De même, la procureure m’a contacté trois fois pour me rappeler la loi, à moi et mes adjoints.
Et d’ajouter : "C’est la pression judiciaire qui a signé la fin de la partie. Nous avons reçu un référé assorti d’une astreinte de 1 000 euros par jour et par personne (soit 7.000 euros par jour)", explique-t-il.
Maire depuis trente ans, l'élu promet de donner tous les détails sur cette "expérience inouïe" dans ses mémoires, qu’il compte rédiger à partir de mars prochain, une fois qu’il aura pris sa retraite.
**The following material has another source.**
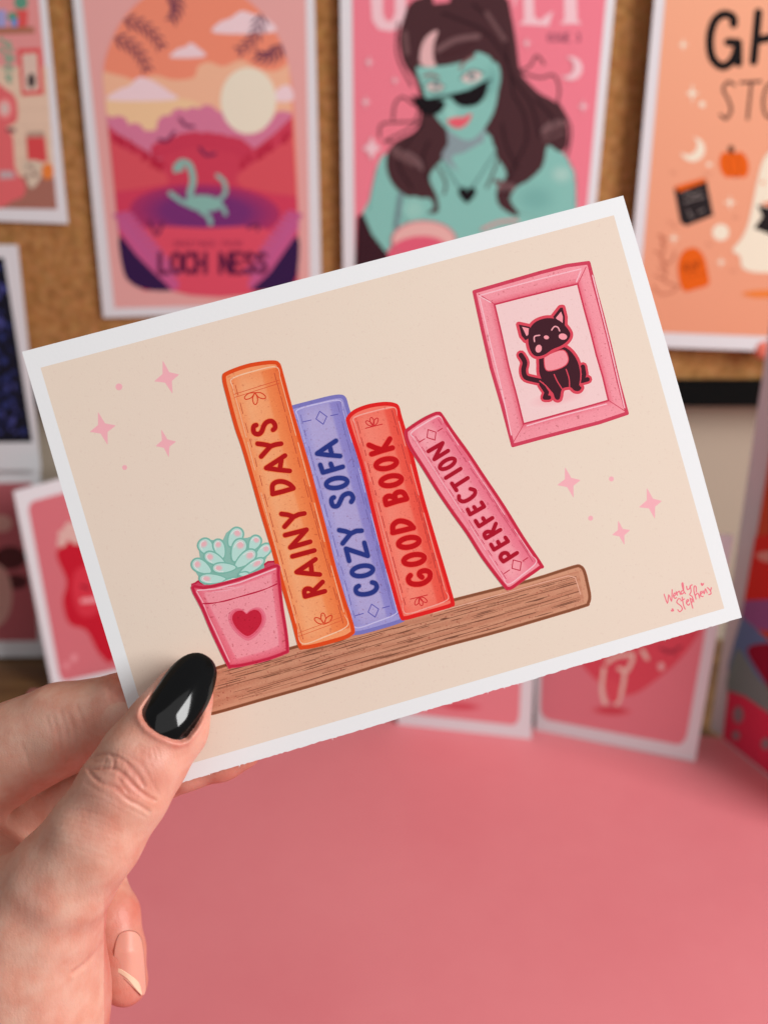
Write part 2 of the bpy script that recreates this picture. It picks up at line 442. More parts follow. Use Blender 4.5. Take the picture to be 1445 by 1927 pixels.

Jean-Michel Colo se félicite d’avoir "occupé le terrain pendant un mois" mais confie aux opposants du mariage homo qu'il s'est senti bien seul :
Je regrette qu’on n’ait pas été vingt maires à avoir le même problème, la même détermination. Je suis sûr qu’on aurait fait reculer [les pouvoirs publics].
"Le chemin jusqu’au congrès des maires de France, en novembre prochain, risque d’être actif", lance avec le sourire Franck Meyer.
par Jérémy Gabert et Paul Larrouturou
[Edit] Il s'agit bien d'une proposition de loi, et non pas d'un projet de loi, contrairement à ce que nous avons écrit initialement.